[Begin Raw data]

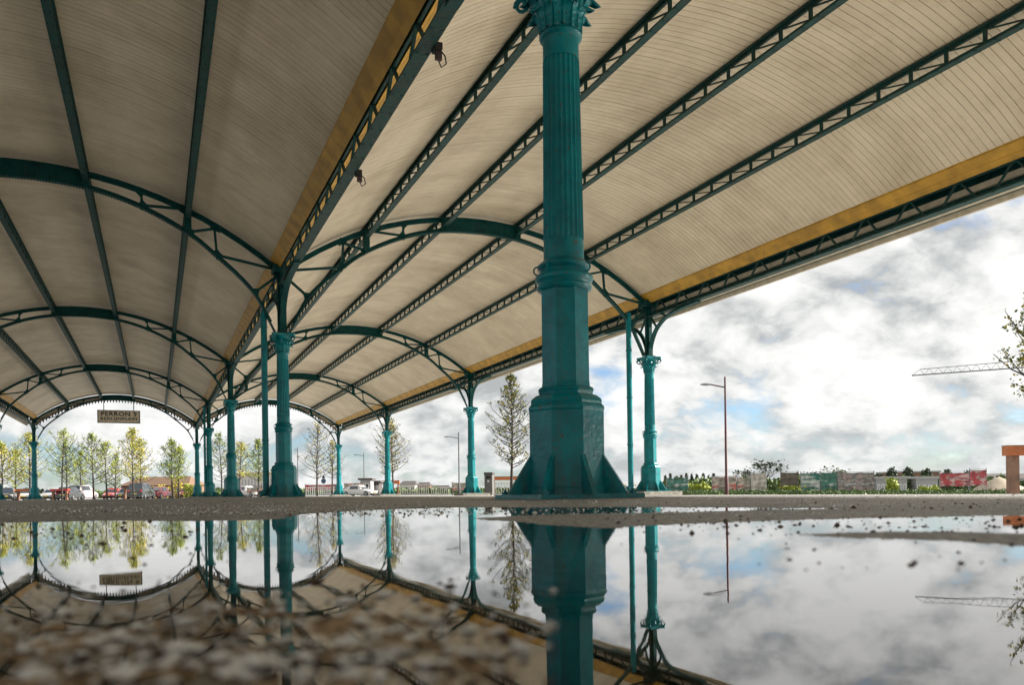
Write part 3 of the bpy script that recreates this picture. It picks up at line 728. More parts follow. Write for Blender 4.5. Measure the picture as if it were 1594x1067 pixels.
# ------------------------------------------------------------------ hanging sign
def text_mesh(txt, size, name, m, wid=None):
    cu = bpy.data.curves.new(name, 'FONT'); cu.body = txt; cu.size = size; cu.extrude = 0.006; cu.align_x = 'CENTER'; cu.align_y = 'CENTER'; cu.offset = size * 0.02; cu.space_character = 1.12
    o = bpy.data.objects.new(name, cu); COL.objects.link(o); bpy.context.view_layer.update()
    me = bpy.data.meshes.new_from_object(o.evaluated_get(bpy.context.evaluated_depsgraph_get())); bpy.data.objects.remove(o)
    me.name = name; me.materials.clear(); me.materials.append(m)
    if wid:
        xs = [v.co.x for v in me.vertices]; k = wid / (max(xs) - min(xs))
        for v in me.vertices: v.co.x *= k
    return me
sgn = thing('station_sign', 'hanging station sign reading PERRON 9 BERLIJNPLEIN under the far end of the left vault', 'sign', (CEN[0] + 0.05, YE + 0.28, 5.17))
signface = mat('sign_face', (0.8, 0.7, 0.54), 0.6, var=0.08); dk = mat('sign_dark', (0.03, 0.04, 0.035), 0.5)
MB().box(-1.27, 1.27, -0.03, 0.03, 0.0, 0.78).build('board', signface, sgn)
b = MB(); 
for z0, z1 in ((-0.05, 0.0), (0.78, 0.83)): b.box(-1.32, 1.32, -0.05, 0.05, z0, z1)
for x0, x1 in ((-1.32, -1.27), (1.27, 1.32)): b.box(x0, x1, -0.05, 0.05, 0.0, 0.78)
b.build('frame', dk, sgn)
put('lettering', text_mesh('PERRON 9', 0.40, 'lettering', dk, 2.2), sgn, (0, -0.036, 0.56), (PI / 2, 0, 0))
put('lettering', text_mesh('BERLIJNPLEIN', 0.26, 'lettering', dk, 2.25), sgn, (0, -0.036, 0.24), (PI / 2, 0, 0))
for x in (-0.92, 0.92): MB().box(x - 0.025, x + 0.025, -0.02, 0.02, 0.83, 1.5).build('hanger_rod', dk, sgn)

# ------------------------------------------------------------------ street furniture
def gp(x, z):
    p = P(x, z); p.z = gz(p.x, p.y); return p
def lamp(x, ytop, z, armpx, m_, label, yarm):
    p = gp(x, z); top = P(x, z, ytop).z - p.z; arm = armpx * z / FPX; za = P(x, z, yarm).z - p.z
    t = thing('street_lamp', label, 'street lamp', p, -TH, group='street lamps')
    MB().tube([(0, 0, -0.05), (0, 0, 0.9), (0, 0, 0.95), (0, 0, top)], [0.10, 0.10, 0.075, 0.045], 12).build('pole', m_, t, smooth=40)
    MB().tube([(0, 0, za - 0.12), (-arm * 0.5, 0, za + 0.02), (-arm * 0.62, 0, za + 0.04)], 0.035, 8).build('arm', m_, t, smooth=40)
    h = MB(); o = []
    for i in range(9):
        q = i / 8; xx = -arm * 0.52 - q * arm * 0.48; w = 0.15 * math.sin(PI * min(1, max(0.08, q * 0.92 + 0.06))) ** 0.6; hh = 0.07 * math.sin(PI * min(0.97, max(0.1, q))) ** 0.6
        for k in range(8):
            g = 2 * PI * k / 8; o.append((xx, w * math.cos(g), za + 0.05 + hh * math.sin(g)))
    fs = [tuple(range(8)), tuple(range(64, 72))]
    for i in range(8):
        for k in range(8): a = 8 * i + k; c = 8 * i + (k + 1) % 8; fs.append((a, c, c + 8, a + 8))
    h.add(o, fs).build('lamp_head', steel, t, smooth=40)
    return t
darkm = mat('dark_lamp_metal', (0.05, 0.05, 0.055), 0.45)
lamp(1131, 587, 42, 39, rust, 'rust red street lamp with a single arm standing alone right of the canopy', 600)
lamp(715, 673, 78, 23, darkm, 'dark street lamp with a single arm left of the litter bin column', 681)
lamp(567, 705, 120, 16, darkm, 'small distant street lamp beside the grey kiosk', 709)
lamp(464, 697, 105, 5, darkm, 'slender distant lamp post right of the column with the downpipe', 701)

def portal(x0, x1, ytop, thick, z, label, posts=None, bm_=None, pm=None, h=None):
    p = gp(x0, z); q = gp(x1, z); g = min(p.z, q.z); t = thing('beam_frame', label, 'beam frame', (p.x, p.y, g), -TH, group='orange topped frames')
    w = (x1 - x0) / FPX * z; top = P((x0 + x1) / 2, z, ytop).z - g; th = thick * z / FPX
    MB().box(-0.02, w + 0.02, -0.25, 0.25, top - th, top).build('top_beam', bm_ or orange, t)
    MB().box(-0.04, w + 0.04, -0.27, 0.27, top + 0.002, top + 0.03).build('capping', brownpost, t)
    pw = 15 * z / FPX if z < 50 else 0.22
    for xx in posts or (0.1, w - 0.1 - pw): MB().box(xx, xx + pw, -0.15, 0.15, -0.3, top - th - 0.002).build('post', pm or brownpost, t)
    return t
portal(1566, 1720, 694, 15, 38, 'large orange beam on a stout brown post at the right edge of the photograph')
portal(764, 812, 743, 5, 62, 'orange beam frame between the litter bin and the big column')
portal(590, 622, 749, 5, 128, 'red orange shelter frame behind the slim column with the forked tree')
portal(1, 24, 763, 3.2, 96, 'low orange barrier beam at the left edge of the car park')
portal(26, 51, 762, 3.4, 94, 'low orange barrier beam just left of the last left column')
portal(80, 107, 762, 2.6, 93, 'low red barrier beam in front of the red car', bm_=redp)
portal(192, 218, 757, 2.6, 98, 'dark red topped frame left of the dark off-road car', bm_=rust)

# litter bin
p = gp(762, 38.5)
t = thing('litter_bin', 'tall grey steel litter bin with a dark slot beside the right row column', 'litter bin', p, -TH - 0.25)
MB().box(-0.19, 0.19, -0.19, 0.19, 0.05, 0.98).build('body', mat('bin_grey', (0.13, 0.125, 0.12), 0.45), t)
MB().box(-0.21, 0.21, -0.21, 0.21, 0.985, 1.1).build('hood', mat('bin_hood', (0.06, 0.055, 0.055), 0.5), t)
MB().box(-0.12, 0.12, -0.196, -0.192, 0.80, 0.93).build('slot', rubber, t)
MB().lathe([(0.05, 0), (0.05, 0.006)], 14).build('sticker', white, t).matrix_local = Matrix.Translation((0.0, -0.192, 0.68)) @ Matrix.Rotation(PI / 2, 4, 'X')
MB().box(-0.15, 0.15, -0.15, 0.15, -0.1, 0.049).build('plinth', concrete, t)

# tower crane
cr = thing('tower_crane', 'distant tower crane whose lattice jib reaches in from the right', 'crane', (0, 0, 0))
a0 = P(1422, 220, 585); c1 = P(1594, 208, 573); dirn = (c1 - a0); dirn.z = 0; dirn.normalize(); Lj = 75
crm = mat('crane_steel', (0.10, 0.11, 0.13), 0.5)
sdv = Vector((-dirn.y, dirn.x, 0)); H = a0.z
bt = MB(); bt.bar(a0 + sdv * 0.6, a0 + dirn * Lj + sdv * 0.6, 0.16, 0.16); bt.bar(a0 - sdv * 0.6, a0 + dirn * Lj - sdv * 0.6, 0.16, 0.16); bt.build('bottom_chord', crm, cr)
tp = lambda s: a0 + dirn * s + U * (1.4 if s > 1 else 0)
tb = MB(); tb.bar(a0 + dirn * 2 + U * 1.5, a0 + dirn * Lj + U * 2.4, 0.15, 0.15); tb.bar(a0, a0 + dirn * 2 + U * 1.5, 0.1, 0.1); tb.build('top_chord', crm, cr)
lb_ = MB(); k = 0; s = 2.0
while s < Lj - 2:
    h0 = 1.5 + 0.9 * s / Lj; lb_.bar(a0 + dirn * s + U * h0, a0 + dirn * (s + 1.1) + sdv * 0.6, 0.06, 0.06); lb_.bar(a0 + dirn * (s + 1.1) + sdv * 0.6, a0 + dirn * (s + 2.2) + U * h0, 0.06, 0.06)
    lb_.bar(a0 + dirn * s + U * h0, a0 + dirn * (s + 1.1) - sdv * 0.6, 0.06, 0.06); s += 2.2
lb_.build('lattice_bracing', crm, cr)
mp = a0 + dirn * (Lj - 8)
ms = MB()
for (i, j) in ((-1, -1), (1, -1), (1, 1), (-1, 1)): ms.box(mp.x + i - .1, mp.x + i + .1, mp.y + j - .1, mp.y + j + .1, -2, H + 9)
zq = -1
while zq < H + 7:
    ms.bar((mp.x - 1, mp.y - 1, zq), (mp.x + 1, mp.y - 1, zq + 2), 0.1, 0.1); ms.bar((mp.x + 1, mp.y + 1, zq), (mp.x - 1, mp.y + 1, zq + 2), 0.1, 0.1); ms.bar((mp.x - 1, mp.y + 1, zq), (mp.x - 1, mp.y - 1, zq + 2), 0.1, 0.1); zq += 2
ms.build('mast', crm, cr)
MB().bar(a0 + dirn * 26 + U * 2.0, (mp.x, mp.y, H + 9), 0.12, 0.12).build('tie_rod', crm, cr)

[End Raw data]

- [Exercise description]:
Reproduce the data above word for word from its first line through the line that holds "for x in (-0.92, 0.92): MB().box(x", both ends included; skip pictures.

- [Solution below]:
Write part 3 of the bpy script that recreates this picture. It picks up at line 728. More parts follow. Write for Blender 4.5. Measure the picture as if it were 1594x1067 pixels.
# ------------------------------------------------------------------ hanging sign
def text_mesh(txt, size, name, m, wid=None):
    cu = bpy.data.curves.new(name, 'FONT'); cu.body = txt; cu.size = size; cu.extrude = 0.006; cu.align_x = 'CENTER'; cu.align_y = 'CENTER'; cu.offset = size * 0.02; cu.space_character = 1.12
    o = bpy.data.objects.new(name, cu); COL.objects.link(o); bpy.context.view_layer.update()
    me = bpy.data.meshes.new_from_object(o.evaluated_get(bpy.context.evaluated_depsgraph_get())); bpy.data.objects.remove(o)
    me.name = name; me.materials.clear(); me.materials.append(m)
    if wid:
        xs = [v.co.x for v in me.vertices]; k = wid / (max(xs) - min(xs))
        for v in me.vertices: v.co.x *= k
    return me
sgn = thing('station_sign', 'hanging station sign reading PERRON 9 BERLIJNPLEIN under the far end of the left vault', 'sign', (CEN[0] + 0.05, YE + 0.28, 5.17))
signface = mat('sign_face', (0.8, 0.7, 0.54), 0.6, var=0.08); dk = mat('sign_dark', (0.03, 0.04, 0.035), 0.5)
MB().box(-1.27, 1.27, -0.03, 0.03, 0.0, 0.78).build('board', signface, sgn)
b = MB(); 
for z0, z1 in ((-0.05, 0.0), (0.78, 0.83)): b.box(-1.32, 1.32, -0.05, 0.05, z0, z1)
for x0, x1 in ((-1.32, -1.27), (1.27, 1.32)): b.box(x0, x1, -0.05, 0.05, 0.0, 0.78)
b.build('frame', dk, sgn)
put('lettering', text_mesh('PERRON 9', 0.40, 'lettering', dk, 2.2), sgn, (0, -0.036, 0.56), (PI / 2, 0, 0))
put('lettering', text_mesh('BERLIJNPLEIN', 0.26, 'lettering', dk, 2.25), sgn, (0, -0.036, 0.24), (PI / 2, 0, 0))
for x in (-0.92, 0.92): MB().box(x - 0.025, x + 0.025, -0.02, 0.02, 0.83, 1.5).build('hanger_rod', dk, sgn)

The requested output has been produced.